Tassare le mance, una follia o un fatto di giustizia tributaria? È il dilemma di fronte al quale ci si ritrova leggendo la sentenza della Cassazione che, due giorni fa, ha stabilito che anche le mance lasciate dai clienti concorrono al reddito del lavoratore, in quanto somme ricevute nell’ambito del rapporto di lavoro. Il pronunciamento della Suprema Corte, che fa giurisprudenza, nasce da un caso che risale al 2007. All’epoca, l’Agenzia delle Entrate della Sardegna aveva presentato al capo ricevimento di un hotel di lusso, un avviso di accertamento per evasione, relativo a 84.000 euro di mance non dichiarate. Non una cifra irrisoria, anzi, oltre il triplo dello stipendio netto di un cameriere, somma che era stata considerata “reddito da lavoro dipendente non dichiarato”.
Il nodo sta nel fatto che, a norma di legge, la tassazione delle mance non è prevista, e infatti i giudici della commissione tributaria dell’Isola avevano accolto il ricorso del capo ricevimento, considerando le mance non tassabili e slegate dal suo contratto di lavoro. Non è così per la Corte di Cassazione, che, dando ragione all’Agenzia delle Entrate, sostiene che “in tema di reddito da lavoro dipendente le erogazioni liberali percepite dal lavoratore dipendente in relazione alla propria attività lavorativa, tra cui le cosiddette mance, rientrano nell’ambito della nozione onnicomprensiva di reddito”, ossia “tutto ciò che il dipendente riceve”. Si parla, altro aspetto fondamentale, di entrate su cui il lavoratore “può fare, per sua comune esperienza, ragionevole, se non certo, affidamento”, ecco perché da questa sentenza nulla dovrebbe cambiare per i lavoratori stagionali.
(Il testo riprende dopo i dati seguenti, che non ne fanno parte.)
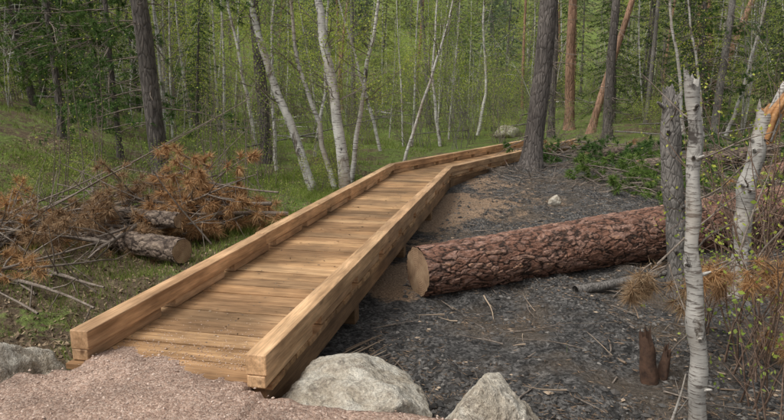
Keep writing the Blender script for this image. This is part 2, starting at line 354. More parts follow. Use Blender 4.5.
# ------------------------------------------------------------ boardwalk
bw=empty("boardwalk")
def bevel(o,w):
    m=o.modifiers.new("b","BEVEL");m.width=w;m.segments=2;m.limit_method='ANGLE'
T=math.tan(math.radians(10))
def section(k,loc,rotz,y0,y1,mit0,mit1):
    f0=lambda x:(y0+x*T) if mit0 else y0
    f1=lambda x:(y1-x*T) if mit1 else y1
    hw=.755;pit=.235;g=.015
    mb=MB();nail=MB()
    a=f0(hw) if mit0 else y0
    if mit0: mb.prism([(-hw,f0(-hw)+.003),(hw,f0(hw)+.003),(hw,f0(hw)+.01),(-hw,f0(hw)+.004)],-.04,0)
    e=f1(hw) if mit1 else y1
    y=a+.012
    while y+pit<=e+.001:
        ov=rng.normal(0,.006,2);zt=rng.normal(0,.0025);gg=g+rng.normal(0,.003)
        mb.prism([(-hw+ov[0],y),(hw+ov[1],y+rng.normal(0,.002)),(hw+ov[1],y+pit-gg),(-hw+ov[0],y+pit-gg+rng.normal(0,.002))],-.04+zt,zt)
        for nxp in (-.60,0.02,.58):
            for dy in (.05,.18):
                cx=nxp+rng.normal(0,.006);cy=y+dy+rng.normal(0,.006);th=np.arange(6)/6*6.283
                v=np.stack([cx+.007*np.cos(th),cy+.007*np.sin(th),np.full(6,zt+.002)],-1);nail.add(v,[list(range(6))])
        y+=pit
    if e-y>.02: mb.prism([(-hw,y),(hw,y),(hw,e-.003),(-hw,e-.003)],-.04,0)
    if mit1: mb.prism([(-hw,e+.002),(hw,e+.001),(hw,e+.004),(-hw,f1(-hw)-.003)],-.04,0)
    o=mb.obj("planks_%d"%k,[M['plank']],bw,loc,rotz);bevel(o,.005)
    nail.obj("nails_%d"%k,[M['nail']],bw,loc,rotz)
    mb=MB()
    for sgn in (-1,1):
        xo=sgn*.752;xi=sgn*.612
        xa,xb=min(xo,xi),max(xo,xi)
        st=f0(xa if sgn<0 else xb)
        if not mit0: st=y0+(.06 if sgn<0 else -.07)
        cuts=[st];q=st
        L=[3.05,3.6,3.05,3.3,3.0] if sgn<0 else [3.6,3.05,3.6,3.05,3.2]
        for l in L:
            q+=l
            if q<min(f1(xa),f1(xb))-.8: cuts.append(q)
        cuts.append(None)
        for m in range(len(cuts)-1):
            c0=cuts[m];c1=cuts[m+1]
            ya0=f0(xa)+.002 if (m==0 and mit0) else c0+.004;yb0=f0(xb)+.002 if (m==0 and mit0) else c0+.004
            ya1=f1(xa)-.002 if c1 is None else c1-.004;yb1=f1(xb)-.002 if c1 is None else c1-.004
            dx=rng.normal(0,.004);dz=rng.normal(0,.003)
            mb.prism([(xa+dx,ya0),(xb+dx,yb0),(xb+dx,yb1),(xa+dx,ya1)],.088+dz,.225+dz)
        q=st+.005
        while q<min(f1(xa),f1(xb))-.5:
            mb.prism([(xa+.008,q),(xb-.008,q),(xb-.008,q+.9),(xa+.008,q+.9)],.003,.0835)
            q+=.9+.22
    o=mb.obj("curbs_%d"%k,[M['curb']],bw,loc,rotz);bevel(o,.007)
    mb=MB()
    for xc in (-.66,0,.66):
        mb.prism([(xc-.045,max(f0(xc-.045),f0(xc+.045))+.03),(xc+.045,max(f0(xc-.045),f0(xc+.045))+.03),(xc+.045,min(f1(xc-.045),f1(xc+.045))-.03),(xc-.045,min(f1(xc-.045),f1(xc+.045))-.03)],-.27,-.043)
    o=mb.obj("stringers_%d"%k,[M['beam']],bw,loc,rotz);bevel(o,.006)
    mb=MB();q=y0+2.2
    while q<y1-.3:
        mb.prism([(-.70,q),(.70,q),(.70,q+.16),(-.70,q+.16)],-.44,-.273);q+=2.6
    o=mb.obj("sleepers_%d"%k,[M['sleeper']],bw,loc,rotz);bevel(o,.008)
section(1,(-2.207,.465,0),math.radians(-11.9),3.4,13.8,False,True)
section(2,(.64,13.97,0),math.radians(-31.9),0,10.6,True,False)
# ------------------------------------------------------------ rocks
def rock(name,c,r,seed,sub=5,yaw=0):
    import bmesh
    bm=bmesh.new();bmesh.ops.create_icosphere(bm,subdivisions=sub,radius=1)
    v=np.array([q.co[:] for q in bm.verts]);rs=np.random.default_rng(seed)
    pn=unit(rs.normal(size=(15,3)));pd=rs.uniform(.66,1.,15)
    dt=v@pn.T;rr=np.where(dt>.05,pd/np.maximum(dt,.05),9);k=-np.log(np.exp(-26*np.minimum(rr,2)).sum(1))/26
    k=np.minimum(k,1.12)
    k=k+.06*fbm(v[:,0]*2.5+seed,v[:,1]*2.5,v[:,2]*2.5,5,seed)+.022*fbm(v[:,0]*9,v[:,1]*9,v[:,2]*9,5,seed)
    w=v*k[:,None]*np.array(r);cy,sy=math.cos(yaw),math.sin(yaw)
    w=np.stack([w[:,0]*cy-w[:,1]*sy,w[:,0]*sy+w[:,1]*cy,w[:,2]],-1)
    for q,co in zip(bm.verts,w): q.co=co
    me=bpy.data.meshes.new(name)
    for f in bm.faces: f.smooth=True
    bm.to_mesh(me);bm.free();me.materials.append(M['rock'])
    o=bpy.data.objects.new(name,me);scene.collection.objects.link(o);o.location=c;return o
rock("boulder",(-.30,3.80,-.36),(.66,.46,.44),3,6,.1)
rock("boulder",(.66,3.66,-.34),(.38,.32,.36),8,6,.4)
rock("boulder",(-2.84,4.15,-.28),(.44,.38,.34),12,5,.3)
rock("boulder",(5.1,27.5,hz(5.1,27.5)+.12),(.55,.5,.36),15,4)
rock("boulder",(-.62,4.55,-.52),(.14,.12,.1),19,4)
rock("boulder",(3.3,12.3,-.32),(.12,.10,.13),22,4)
rock("boulder",(.12,3.95,-.48),(.14,.12,.1),27,4)
# ------------------------------------------------------------ logs
def biglog(name,p0,p1,r0,r1,nu=700,nv=200,mat='logbark'):
    p0=np.array(p0,float);p1=np.array(p1,float);L=np.linalg.norm(p1-p0)
    u=np.linspace(0,L,nu)[:,None]*np.ones((1,nv));th=np.linspace(0,2*np.pi,nv,endpoint=False)[None]*np.ones((nu,1))
    R=r0+(r1-r0)*u/L;cy,sz=np.cos(th),np.sin(th)
    wx=u+.16*fbm(u*4,cy*R*6,sz*R*6,4,31);wy=cy*R+.05*fbm(u*5,cy*R*9,sz*R*9,4,32);wz=sz*R+.05*fbm(u*5,cy*R*9,sz*R*9,4,33)
    f1,f2,idc=voro(wx*4.2,wy*11,wz*11)
    g1,g2,idd=voro(wx*13,wy*30,wz*30)
    pl=np.clip((f2-f1)*2.6,0,1);p2=np.clip((g2-g1)*2.,0,1)
    crk=pl*(.45+.55*p2)
    fine=fbm(u*16,cy*R*30,sz*R*30,4,35)
    R=R*(1+.035*fbm(u*.8,cy,sz,3,36))+.011*sm(pl*1.6)+.005*sm(p2*1.5)*(idd-.2)*1.6+.006*fine+.007*(idc-.5)
    v=np.stack([u+(.012*fbm(cy*3,sz*3,0,3,3))*(u<.001),cy*R,sz*R],-1)
    mb=MB();i=np.arange(nu-1)[:,None]*nv;j=np.arange(nv)[None];k=(j+1)%nv
    mb.add(v.reshape(-1,3),np.stack([i+j,i+nv+j,i+nv+k,i+k],-1).reshape(-1,4),0,False)
    nbark=mb.n
    for e,uu in ((0,-.004),(nu-1,L+.004)):
        rings=[];ks=np.linspace(1,0.04,14)
        for kk in ks:
            q=v[e].copy();q[:,1:]*=kk*(.985);q[:,0]=uu+.012*fbm(q[:,1]*8,q[:,2]*2,0,3,8);rings.append(q)
        rv=np.concatenate(rings);ii=np.arange(13)[:,None]*nv
        mb.add(rv,np.stack([ii+j,ii+nv+j,ii+nv+k,ii+k],-1).reshape(-1,4),1,True)
        mb.add(rings[-1],[list(range(nv))],1)
    o=mb.obj(name,[M[mat],M['cut']])
    a=np.zeros((mb.n,4),np.float32);a[:nbark,0]=crk.ravel();a[:nbark,1]=np.clip(.5*idc.ravel()+.5*idd.ravel()+.12*fine.ravel(),0,1);a[:,3]=1
    ca=o.data.color_attributes.new("plate","FLOAT_COLOR","POINT");ca.data.foreach_set("color",a.ravel())
    d=Vector(p1-p0).normalized();o.location=p0
    o.rotation_euler=d.to_track_quat('X','Z').to_euler();return o
biglog("fallen_pine_log",(.30,6.95,-.5+.27),(7.6,10.25,-.5+.52),.285,.44)
biglog("fallen_log",(-2.72,7.75,-.36+.17),(-4.3,8.7,-.36+.16),.155,.13,200,70,'logbark_old')
biglog("fallen_log",(-3.0,8.5,-.36+.42),(-4.7,9.3,-.3+.35),.10,.12,160,60,'logbark_old')
for q,(a,b,r) in enumerate([((6.0,14.9),(9.8,15.6),.17),((8.2,13.4),(12.5,15.4),.2),((5.6,17.6),(9.0,18.8),.15),((7.4,12.0),(10.5,11.6),.14)]):
    biglog("fallen_log",(*a,hz(*a)+r+.06*q),(*b,hz(*b)+r+.15),r,r*1.15,160,60,'logbark' if q%2 else 'logbark_old')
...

La palla adesso torna ai giudici tributari della Sardegna, che dovranno ovviamente tenere conto della sentenza della Cassazione, che supera così la circolare n.3/2008 dell’Agenzia delle Entrate, che definiva “non imponibili le donazioni di valore limitato”.
La questione è decisamente complessa, e se, a livello legislativo, è difficile mettere in dubbio una sentenza della Cassazione, in termini di buonsenso è una decisione che mette in pericolo una parte fondamentale del reddito di chi lavora nel mondo della ristorazione e dell’accoglienza. E che spesso lo fa con contratti stagionali, a volte a chiamata, che fortunatamente non dovrebbero rientrare tra i casi individuati dalla sentenza. Il principio, del resto, su certe somme è quantomeno comprensibile, ma resta il più grande di tutti gli interrogativi: come fare a tassare le mance? Perché, ad oggi, non sono - come avviene ad esempio negli Stati Uniti - comprese nello scontrino fiscale, ma lasciate a discrezione del cliente, ovviamente in contanti, e per questo impossibili, o quasi, da tracciare. Il “timore”, fondato, è che si vada verso un’ulteriore regolamentazione e burocratizzazione di uno dei settori più tartassati dell’economia italiana.